There is only one official, canonical version of the Constitution—and most of the folks who read today, Republicans and Democrats alike, have a copy in their offices, if not their breast pockets. The suggestion that there is some other, agreed-upon, document, whose “portions [were] superseded by amendment” is simply untrue. As CBS News Capitol Hill Correspondent Bob Fuss pointed out, the “redacted” version as read this morning had no coherent logic. They skipped over the three-fifths compromise but included the constitutional clause referring to the preservation of voting rights only for males over the age of 21—a provision superseded by the 26th Amendment. They skipped the 18th Amendment (Prohibition) then read the 21st (repealing Prohibition). Andrea Stone at AOL News picked up on the fact that they “read 14 words from Article I, Section 9 about taxation. Under a strict reading of the ground rules, though, it likely should have been excised because of the later passage of the 16th Amendment that legalized the federal income tax.”

In other words, in addition to taking it upon themselves to whitewash past constitutional errors, House Republicans today compounded the sin by inventing a choose-your-own-ending document they tried to pass off as official.

Even those parts of the Constitution that are superseded by amendments are still the Constitution, and they are still there for a reason. When the states (with a handful of exceptions) amend their constitutions, they delete and rewrite them. When we amend a statute we delete it and start again. The U.S. Constitution is never “rewritten” though. It is amended. In his wonderful book The Invisible Constitution, Prof. Laurence Tribe explains why the Constitution is written “only in a forward-moving manner that never backspaces to erase a word that went before.” To this day, Tribe notes, the document still contains the language about the three-fifths compromise. Why do we preserve the language of the Constitution, even after we’ve amended or repealed it? “By keeping even textually superseded language (like that of the 18th Amendment) intact and fully visible in each circulated copy of official text, we undermine efforts to sanitize or otherwise rewrite our troubled history as those in power throughout the world are wont to do with theirs.”
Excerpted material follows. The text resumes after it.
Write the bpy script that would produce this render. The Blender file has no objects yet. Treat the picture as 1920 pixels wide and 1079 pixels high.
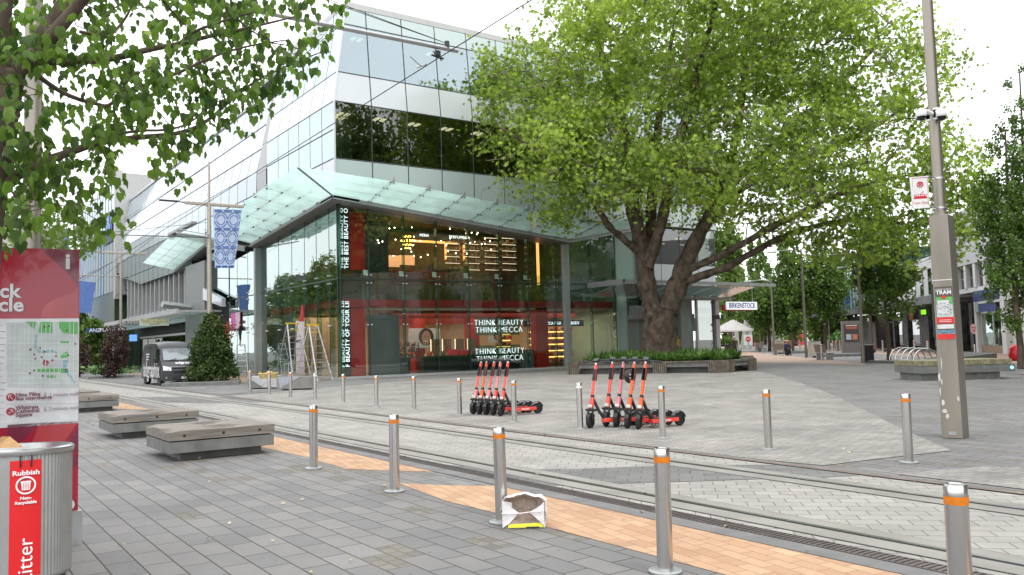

Tribe likens this to the lines in Omar Khayyam’s The Rubaiyat: “The moving finger writes and having writ, moves on. Not all your piety nor wit shall lure it back to cancel half a line, nor all your tears wipe out a word of it.”

It’s not merely that the instrument isn’t sacred and wasn’t ever meant to be. It’s that the document is all the more majestic for showing its work. The signatories put their names to the instrument as written, not the bowdlerized version read aloud today. For Republicans who want to restore this country to the sanctity of the Constitution as written, and to show reverence for the men who wrote it, today’s exercise in putting forward an official “new and improved!”version was a truly baffling first step.